Folha - Há dois anos, o sr. defendia que a possibilidade de impeachment, atualmente existente apenas contra os ministros do STF no Poder Judiciário, também pudesse ser estendida a outros juízes. O que acha desse tema agora?
Melo -
Estou cada vez mais convencido da necessidade de controle externo sobre o Poder Judiciário. Fiscalização e responsabilidade são princípios do modelo republicano. A fiscalização externa não compromete o princípio da separação dos Poderes. Ela não quer dizer que se vá exercer censura sobre o pensamento dos magistrados. A independência dos juízes deve ser preservada. Mas ela não é uma finalidade em si própria. É preciso ter juízes independentes para se poder ter cidadãos livres.
Folha - O que esse sistema de controle externo vai controlar?
Mello -
O que se pretende é impedir abusos funcionais e desmandos administrativos. A Constituição já prevê, em seu artigo 70, o controle externo pelo Congresso Nacional sobre o Judiciário.
Folha - Por que só os ministros do STF e não os demais juízes federais podem sofrer impeachment?
Mello -
A lei 1.079, de 10 de abril de 1950, ainda em vigor, definiu os crimes de responsabilidade, pelos quais presidente da República, ministros de Estado e ministros do STF podem ser punidos. Está no seu artigo 39. São infrações político-administrativas ou procedimentos incompatíveis com a honra, a dignidade, o decoro das suas funções. Cabe ao STF, desde a Constituição de 1891, julgar os demais magistrados federais.
Folha - Isso tem acontecido?
Mello -
Não. Porque não há lei votada pelo Congresso Nacional definindo crimes de responsabilidade para os demais magistrados.
Folha - Não se pode usar a lei de 1950 por analogia para julgá-los?
Mello -
Não é possível, em matéria de restrição de direito, usar da analogia para prejudicar uma parte, só para beneficiá-la.

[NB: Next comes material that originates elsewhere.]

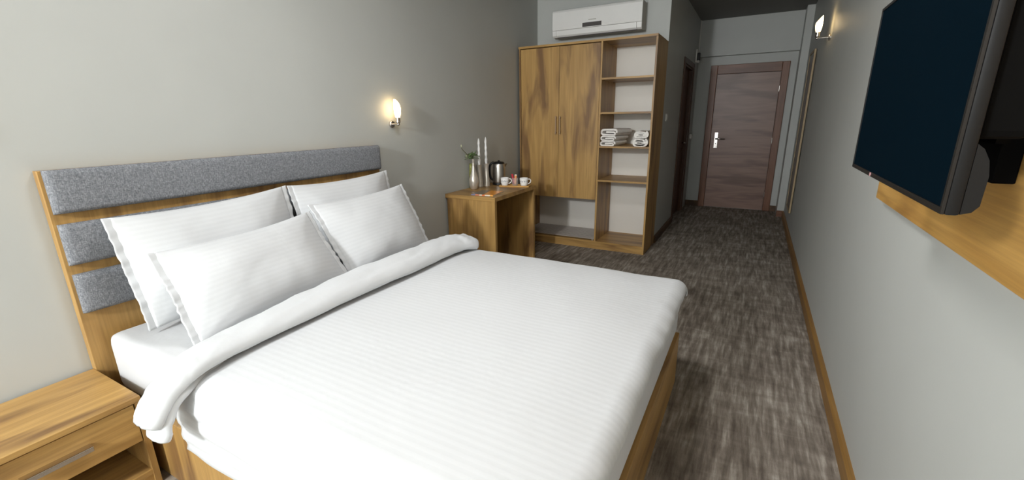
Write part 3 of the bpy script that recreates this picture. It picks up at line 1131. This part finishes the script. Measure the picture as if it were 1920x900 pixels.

Folha - Não há um projeto de lei para mudar essa situação?
Mello -
Houve um, do então senador e atual governador do Espírito Santo, José Ignácio, do fim dos anos 80. Não sei que destino teve. Mas é essencial, enquanto não se define a questão da fiscalização externa do Judiciário, que seja votada uma lei para definir os crimes de responsabilidade de todos os magistrados para dar mais efetividade aos princípios republicanos de fiscalização e responsabilidade.
Folha - Como pode ser esse controle externo do Judiciário?
Mello -
Há modelos que devem, não ser copiados, mas submetidos a uma confrontação crítica. Na Argentina, há um Conselho da Magistratura, com 20 membros, só 5 deles magistrados. Na França, o Conselho Superior da Magistratura, com 12 membros, 6 magistrados. O importante é atender à necessidade inadiável de fiscalização externa, não para censurar ou comprometer a independência dos juízes mas para torná-los responsáveis diante da sociedade.
Folha - O sr. acha que os juízes devem ser eleitos, como são, em nível local, nos EUA?
Mello -
Isso talvez traga consigo graves inconvenientes. Não deve haver modelo de cooptação para impedir a criação de sistemas de dinastia e o comprometimento da imparcialidade dos juízes. Há outros modelos. No Japão, o nome do juiz nomeado para a Corte Superior é submetido à população na eleição parlamentar seguinte à nomeação e, depois, de novo, a cada dez anos. Se a maioria dos eleitores rejeitar seu nome, ele é demitido.
Folha - O sr. é a favor de mandatos para os juízes?
Mello -
Mandatos para juízes, só para os de tribunais constitucionais, como ocorre na Espanha, Itália, Portugal e Alemanha, por exemplo. Para magistrados ordinários, o mandato pode caracterizar uma situação que pode comprometer sua independência e imparcialidade, como ocorreu no Paraguai, durante o regime de Alfredo Stroessner, quando a investidura dos juízes era reapreciada pelo presidente da República a cada cinco anos.